Ce que je veux manifester ici, c'est la prééminence absolue pour lire saint Jean et Saint Paul, de cette différence entre la structure projet / fabrication d'une part, et la structure déposition des semences / venue à fruit d'autre part.
[1] J-M Martin était en session à Nevers lors de la Pentecôte 2007, le thème étant "Credo et joie". Il commente le Symbole des apôtres tel que nous le récitons à la messe, mais aussi regarde les autres Credo du même type. Le mot "Symbole" est à prendre au sens que nous donnons au mot "Credo". C'est un extrait, ne figure ici que ce qui permet de comprendre le titre de créateur
[2] Ce premier Credo est tiré de la Lettre des Apôtres qui est une apocalypse apocryphe originaire d’Asie Mineure, composée en grec, après 150.
[3] A propos de la mention « un seul Dieu » qui figure dans un des Credo, voir le complément à la fin.

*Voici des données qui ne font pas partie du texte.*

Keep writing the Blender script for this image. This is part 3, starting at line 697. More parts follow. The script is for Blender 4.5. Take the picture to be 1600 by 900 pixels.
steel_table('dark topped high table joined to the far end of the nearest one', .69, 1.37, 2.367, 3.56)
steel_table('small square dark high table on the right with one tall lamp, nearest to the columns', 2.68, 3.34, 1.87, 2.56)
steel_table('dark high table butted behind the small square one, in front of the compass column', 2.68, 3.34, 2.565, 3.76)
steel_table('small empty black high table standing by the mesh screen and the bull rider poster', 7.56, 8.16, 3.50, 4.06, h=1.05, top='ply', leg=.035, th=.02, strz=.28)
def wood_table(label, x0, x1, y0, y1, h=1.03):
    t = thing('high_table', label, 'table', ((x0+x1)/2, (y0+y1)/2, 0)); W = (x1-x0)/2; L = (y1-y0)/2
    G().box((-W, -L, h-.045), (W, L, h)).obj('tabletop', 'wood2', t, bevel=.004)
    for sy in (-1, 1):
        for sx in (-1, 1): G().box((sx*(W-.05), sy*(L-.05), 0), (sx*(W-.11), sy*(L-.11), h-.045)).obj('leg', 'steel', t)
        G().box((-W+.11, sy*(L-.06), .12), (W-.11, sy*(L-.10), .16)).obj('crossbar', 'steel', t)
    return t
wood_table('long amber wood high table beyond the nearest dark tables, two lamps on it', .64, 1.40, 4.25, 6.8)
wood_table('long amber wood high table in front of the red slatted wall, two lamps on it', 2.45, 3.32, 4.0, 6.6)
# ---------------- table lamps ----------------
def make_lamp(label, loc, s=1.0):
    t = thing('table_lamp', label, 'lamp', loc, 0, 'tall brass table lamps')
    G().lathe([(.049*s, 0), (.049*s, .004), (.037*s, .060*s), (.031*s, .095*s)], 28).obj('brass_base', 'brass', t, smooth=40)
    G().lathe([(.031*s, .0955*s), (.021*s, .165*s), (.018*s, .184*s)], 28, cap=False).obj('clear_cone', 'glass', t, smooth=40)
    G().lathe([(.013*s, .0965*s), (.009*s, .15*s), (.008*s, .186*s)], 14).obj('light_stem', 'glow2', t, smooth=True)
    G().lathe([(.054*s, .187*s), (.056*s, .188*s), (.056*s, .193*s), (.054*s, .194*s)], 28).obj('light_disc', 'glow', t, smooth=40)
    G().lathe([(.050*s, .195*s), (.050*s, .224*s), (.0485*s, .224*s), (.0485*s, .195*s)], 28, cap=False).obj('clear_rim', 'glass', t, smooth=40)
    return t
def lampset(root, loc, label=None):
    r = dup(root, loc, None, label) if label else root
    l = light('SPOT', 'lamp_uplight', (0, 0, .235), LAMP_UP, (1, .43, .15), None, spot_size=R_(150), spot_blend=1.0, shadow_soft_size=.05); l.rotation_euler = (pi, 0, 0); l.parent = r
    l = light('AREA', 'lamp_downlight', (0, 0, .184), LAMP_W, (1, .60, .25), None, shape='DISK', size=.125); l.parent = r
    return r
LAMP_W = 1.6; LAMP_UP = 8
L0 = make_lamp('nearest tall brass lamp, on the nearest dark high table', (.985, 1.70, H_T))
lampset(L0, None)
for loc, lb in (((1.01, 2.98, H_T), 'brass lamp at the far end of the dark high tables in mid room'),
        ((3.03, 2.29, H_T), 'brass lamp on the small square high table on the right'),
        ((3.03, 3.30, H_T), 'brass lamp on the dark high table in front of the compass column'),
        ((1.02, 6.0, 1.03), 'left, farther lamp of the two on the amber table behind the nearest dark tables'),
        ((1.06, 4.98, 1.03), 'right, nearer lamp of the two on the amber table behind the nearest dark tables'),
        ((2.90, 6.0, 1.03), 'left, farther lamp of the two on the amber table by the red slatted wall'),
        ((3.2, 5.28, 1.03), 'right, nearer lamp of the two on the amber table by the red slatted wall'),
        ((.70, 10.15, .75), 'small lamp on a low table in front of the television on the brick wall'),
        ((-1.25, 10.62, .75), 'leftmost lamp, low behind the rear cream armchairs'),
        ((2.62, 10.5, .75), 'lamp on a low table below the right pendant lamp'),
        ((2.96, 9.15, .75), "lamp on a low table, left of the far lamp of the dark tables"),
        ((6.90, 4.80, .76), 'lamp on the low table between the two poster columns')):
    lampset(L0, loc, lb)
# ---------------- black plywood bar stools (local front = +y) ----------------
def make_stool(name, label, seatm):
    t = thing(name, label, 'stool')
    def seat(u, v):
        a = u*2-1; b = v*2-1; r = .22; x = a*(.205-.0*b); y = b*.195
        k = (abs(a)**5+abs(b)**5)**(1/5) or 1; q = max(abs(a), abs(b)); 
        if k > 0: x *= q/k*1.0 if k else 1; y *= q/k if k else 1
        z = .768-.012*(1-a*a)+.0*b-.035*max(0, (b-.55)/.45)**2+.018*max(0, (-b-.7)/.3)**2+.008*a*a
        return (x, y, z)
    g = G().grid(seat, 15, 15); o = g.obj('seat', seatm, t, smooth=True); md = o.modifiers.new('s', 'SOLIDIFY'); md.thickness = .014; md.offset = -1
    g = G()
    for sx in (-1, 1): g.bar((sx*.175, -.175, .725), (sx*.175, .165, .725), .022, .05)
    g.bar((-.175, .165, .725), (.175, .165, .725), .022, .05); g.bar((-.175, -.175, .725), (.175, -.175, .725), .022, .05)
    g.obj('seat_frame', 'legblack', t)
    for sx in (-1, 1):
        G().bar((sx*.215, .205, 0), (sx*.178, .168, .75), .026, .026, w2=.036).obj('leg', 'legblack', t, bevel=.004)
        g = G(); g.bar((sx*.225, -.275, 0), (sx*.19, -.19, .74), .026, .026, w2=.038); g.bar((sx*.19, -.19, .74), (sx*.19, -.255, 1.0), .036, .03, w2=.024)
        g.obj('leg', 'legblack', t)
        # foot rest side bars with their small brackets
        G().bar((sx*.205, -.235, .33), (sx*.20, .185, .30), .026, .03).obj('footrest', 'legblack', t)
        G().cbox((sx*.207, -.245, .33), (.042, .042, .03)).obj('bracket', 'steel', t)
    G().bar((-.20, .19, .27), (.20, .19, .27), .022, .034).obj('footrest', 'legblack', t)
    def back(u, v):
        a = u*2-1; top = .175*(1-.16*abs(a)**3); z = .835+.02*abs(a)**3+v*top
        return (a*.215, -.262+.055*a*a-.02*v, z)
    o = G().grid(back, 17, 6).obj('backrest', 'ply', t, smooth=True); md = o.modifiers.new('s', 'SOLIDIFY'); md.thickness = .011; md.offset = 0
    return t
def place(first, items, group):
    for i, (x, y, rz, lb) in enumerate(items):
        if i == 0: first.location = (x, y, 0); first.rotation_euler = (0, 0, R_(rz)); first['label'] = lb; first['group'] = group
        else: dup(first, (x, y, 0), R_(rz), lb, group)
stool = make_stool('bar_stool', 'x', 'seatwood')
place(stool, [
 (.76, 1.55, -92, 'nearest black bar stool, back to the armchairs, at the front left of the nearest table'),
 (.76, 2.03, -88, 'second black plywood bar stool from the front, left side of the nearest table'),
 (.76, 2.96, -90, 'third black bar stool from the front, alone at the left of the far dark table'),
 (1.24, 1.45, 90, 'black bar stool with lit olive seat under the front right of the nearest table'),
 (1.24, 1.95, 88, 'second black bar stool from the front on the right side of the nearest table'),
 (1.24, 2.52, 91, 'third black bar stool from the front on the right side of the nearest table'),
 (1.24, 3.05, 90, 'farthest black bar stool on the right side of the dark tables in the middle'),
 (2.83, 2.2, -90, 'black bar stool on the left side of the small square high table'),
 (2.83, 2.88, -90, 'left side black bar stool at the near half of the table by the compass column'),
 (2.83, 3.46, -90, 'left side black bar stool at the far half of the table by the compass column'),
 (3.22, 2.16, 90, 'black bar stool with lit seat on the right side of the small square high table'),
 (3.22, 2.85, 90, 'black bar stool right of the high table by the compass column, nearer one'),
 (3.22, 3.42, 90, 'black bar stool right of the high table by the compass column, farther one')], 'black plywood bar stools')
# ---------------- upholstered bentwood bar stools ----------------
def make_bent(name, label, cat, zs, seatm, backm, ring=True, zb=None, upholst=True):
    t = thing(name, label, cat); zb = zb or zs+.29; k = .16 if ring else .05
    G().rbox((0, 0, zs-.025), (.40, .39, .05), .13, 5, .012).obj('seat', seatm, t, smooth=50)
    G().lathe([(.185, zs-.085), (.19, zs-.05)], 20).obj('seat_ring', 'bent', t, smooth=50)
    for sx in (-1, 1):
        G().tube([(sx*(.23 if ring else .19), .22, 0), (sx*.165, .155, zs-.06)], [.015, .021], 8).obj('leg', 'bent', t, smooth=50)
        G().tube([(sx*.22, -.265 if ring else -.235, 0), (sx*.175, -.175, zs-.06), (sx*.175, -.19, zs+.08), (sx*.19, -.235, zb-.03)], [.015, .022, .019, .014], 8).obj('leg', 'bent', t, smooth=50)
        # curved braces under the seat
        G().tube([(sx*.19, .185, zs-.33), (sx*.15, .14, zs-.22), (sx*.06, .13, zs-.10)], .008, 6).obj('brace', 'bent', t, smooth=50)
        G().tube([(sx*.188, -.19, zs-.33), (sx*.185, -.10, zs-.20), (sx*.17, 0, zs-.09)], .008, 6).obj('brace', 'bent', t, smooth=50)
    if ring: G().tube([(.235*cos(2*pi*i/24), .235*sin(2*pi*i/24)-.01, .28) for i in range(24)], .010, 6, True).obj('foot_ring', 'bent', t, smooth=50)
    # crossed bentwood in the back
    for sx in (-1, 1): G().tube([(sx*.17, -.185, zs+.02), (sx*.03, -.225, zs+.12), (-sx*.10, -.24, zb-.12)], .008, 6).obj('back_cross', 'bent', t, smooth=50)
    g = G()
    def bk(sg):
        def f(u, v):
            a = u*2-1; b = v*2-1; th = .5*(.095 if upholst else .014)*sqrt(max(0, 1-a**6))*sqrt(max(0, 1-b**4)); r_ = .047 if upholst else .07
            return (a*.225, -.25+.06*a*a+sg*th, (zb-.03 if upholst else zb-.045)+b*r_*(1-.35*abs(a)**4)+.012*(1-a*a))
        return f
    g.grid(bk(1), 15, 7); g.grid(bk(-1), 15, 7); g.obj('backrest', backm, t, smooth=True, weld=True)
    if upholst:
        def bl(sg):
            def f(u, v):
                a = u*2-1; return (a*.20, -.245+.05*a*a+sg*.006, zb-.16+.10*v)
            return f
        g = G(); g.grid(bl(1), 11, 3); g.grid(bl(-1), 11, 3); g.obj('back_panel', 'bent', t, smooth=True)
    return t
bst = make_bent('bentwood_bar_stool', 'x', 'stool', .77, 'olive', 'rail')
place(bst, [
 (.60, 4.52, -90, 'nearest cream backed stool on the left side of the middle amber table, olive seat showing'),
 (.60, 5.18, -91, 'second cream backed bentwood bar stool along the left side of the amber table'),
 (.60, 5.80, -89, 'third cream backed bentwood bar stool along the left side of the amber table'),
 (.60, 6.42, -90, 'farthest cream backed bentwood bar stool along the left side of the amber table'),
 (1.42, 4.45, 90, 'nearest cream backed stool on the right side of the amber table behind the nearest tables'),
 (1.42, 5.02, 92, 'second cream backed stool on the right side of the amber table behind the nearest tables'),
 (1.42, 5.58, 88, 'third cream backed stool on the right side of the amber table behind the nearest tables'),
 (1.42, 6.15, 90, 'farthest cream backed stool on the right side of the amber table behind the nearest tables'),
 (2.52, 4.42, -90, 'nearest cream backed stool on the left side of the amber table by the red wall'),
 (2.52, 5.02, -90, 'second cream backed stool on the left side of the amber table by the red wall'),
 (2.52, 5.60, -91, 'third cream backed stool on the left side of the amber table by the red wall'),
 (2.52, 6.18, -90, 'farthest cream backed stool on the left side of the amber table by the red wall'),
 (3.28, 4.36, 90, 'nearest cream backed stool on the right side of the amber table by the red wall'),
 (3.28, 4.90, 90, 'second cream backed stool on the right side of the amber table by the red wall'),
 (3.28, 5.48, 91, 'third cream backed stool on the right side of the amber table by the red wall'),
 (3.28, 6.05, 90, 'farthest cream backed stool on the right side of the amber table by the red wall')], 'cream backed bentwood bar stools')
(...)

[4] Pour le développement sur les termes de Père et Tout Puissant voir Chapitre 3. La structure trinitaire du Credo ; Père, tout-puissant, créateur..
[6] Par exemple Jn 12, 24 ; Jn 15, 5.
[7] Selon l'usage du français, nous devrions écrire "le dieu". Mais il nous semble que "le Dieu" permet de distinguer "Dieu le Père" et "le Christ", en effet, dans la première pensée chrétienne, le Christ est Dieu sans article (deutéros Théos ).
[8] Voir la session Pain et parole (tag JEAN 6).
[9] Ce texte est longuement médité : Rm 1, 18-32 : L'entrée du péché dans le monde ; la colère de Dieu.
[10] « Paul décrit l'entrée du péché dans le monde : il y a 4 récits dans l'épître aux Romains, 3 se font par médiation de la figure d'Adam et un autre se fait tout-à-fait en dehors : 1) en Rm 1 le pronom personnel c'est "ils", 2) au ch 5 c'est "il", 3) au ch 7 c'est "je" : saint Paul dit : « Je vivais jadis sans la loi » (v.9) or ce n'est pas lui, Paul, biographiquement, il n'a jamais été sans la loi, il est né sous la loi comme il le dit explicitement pour Jésus, et tous les termes qu'il utilise dans ce contexte sont des termes puisés au récit de la Genèse, il dit Adam "je" ; 4) puis à nouveau "il" au chapitre 8. » (J-M Martin, Saint-Bernard de Montparnasse, 1993).
[11] « Je vous conseille, s'il vous est trop difficile de dire « Notre Père qui es aux cieux » de dire « Notre Père qui es au creux », c'est-à-dire l'intimior intimo meo, le plus intime que mon intime même ; c'est ça le beau fond de l'humanité. En disant cela je suis conforme par exemple à Matthieu qui dit : « Quand tu pries ton Père qui est dans le secret, dis : “Père qui es aux cieux”. » L'être dans le secret, c'est l'être qui est aux cieux. Les cieux désignent certainement ce qui est le plus intime, le plus secret. »
[12] Le début (sur le Credo) est extrait d'un week-end à Saint Jacut avril 2012, la suite vient d'une lecture de l'épître aux Éphésiens en juin 2008.